Director: Tim Burton
Year: 2003
Rating: PG-13
Running Time: 2 hours, 5 minutes

A man tries to reconnect with his dying father and learn about his life beyond the fantastical tales his father fed him growing up.

Directed by Tim Burton, "Big Fish" is a fantasy drama based on the Daniel Wallace novel "Big Fish: A Novel of Mythic Proportions." It boasts a wonderful and fitting cast including Albert Finney, Ewan McGregor, Billy Crudup, Jessica Lange, Alison Lohman, and Marion Cotillard, as well as many bit parts performed by the likes of Steve Buscemi, Danny DeVito, Helena Bonham Carter, Matthew McGrory, Missi Pyle, and Deep Roy, including others. This film is all about a relationship between a father and son mostly told through a love story between a husband and wife. Will Bloom, played by Billy Crudup, has had a falling out with his father Edward, played by Albert Finney. Now, many years later, Ed is dying, and Will is looking to reconcile their strained relationship before it is too late. Will's biggest issue is he feels he doesn't really know his father since his dad has always had a tendency to tell overly fantastical tales about his life that never rang true to reality. Will regales the life of his dad to the audience the way Edward himself told his stories. We get to experience the amazing adventures of Edward Bloom, played by Ewan McGregor in his younger years, embellishments and all, and boy, are they adventures to behold.

This movie hits pretty close to home for us for many reasons, but primarily because BigJ can see many elements of his own father within the character of Edward Bloom. Maybe that's the point of it all. We've seen elements of ourselves and our loved ones in the characters on screen in many different movies and in many different capacities, but few films are able to achieve this with the precision-point accuracy of "Big Fish." This is a visually striking and beautiful film that displays the colorful and whimsical side of Tim Burton rather than the dark, gothic one. There are so many iconic visuals throughout this film that will burn themselves into your memory long after the VCR/DVD/blu-ray/streaming player has been turned off. It's hard to pick our favorite visual moment because there are just too many, but a few that come to mind are when Edward displays his of love for Sandra in the form of thousands and thousands of yellow daffodils outside her dorm room window, and when Edward sees Sandra for the first time at the circus and time freezes as he makes his was through the expansive crowd.
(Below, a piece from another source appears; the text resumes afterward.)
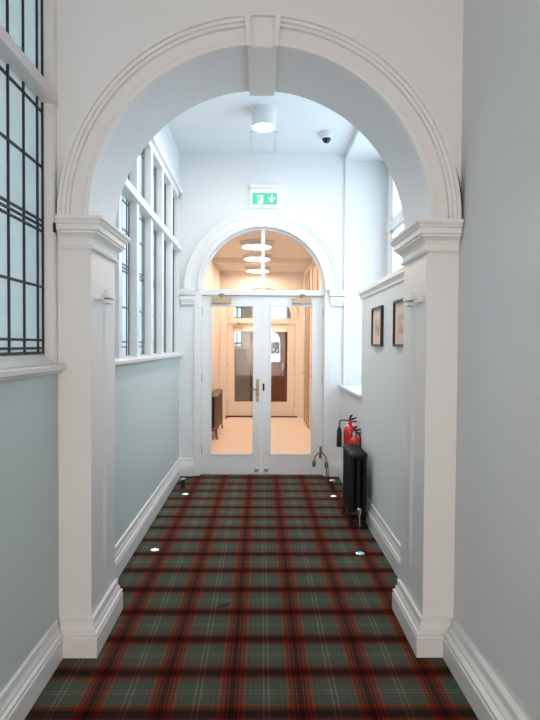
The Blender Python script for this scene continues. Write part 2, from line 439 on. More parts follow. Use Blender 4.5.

This is a true display of Burton at his best. "Big Fish" also has a gorgeous Oscar nominated score by Danny Elfman, which not only adds whimsy, but also aids in the storytelling aspect, too. The acting is great from everyone involved, including a few memorable performances by Finney, Crudup, Lange, and McGregor.

No matter how many times we watch "Big Fish," we are reduced to tear-filled, blubbering little messes by the end of it. Though many viewers might not "get" what this story and movie are really about, at the end of the day, we're willing to call it Tim Burton's best, most underrated film because its message, themes, characters, and essence resonate so strongly with us. We absolutely adore every aspect of this movie, no matter how sad it may make us when all is said and done. The acting is perfect, the vast cast is vibrant, and the story boasts a big, fanciful plot full of lessons in life, love, lies, imagination, and loss. Please do yourself a favor and watch this gem of a film.

My Rating: 10/10
BigJ's Rating: 10/10
IMDB's Rating: 8.0/10
Rotten Tomatoes Rating: 77%
Do we recommend this movie: ABSOLUTELY YES!!!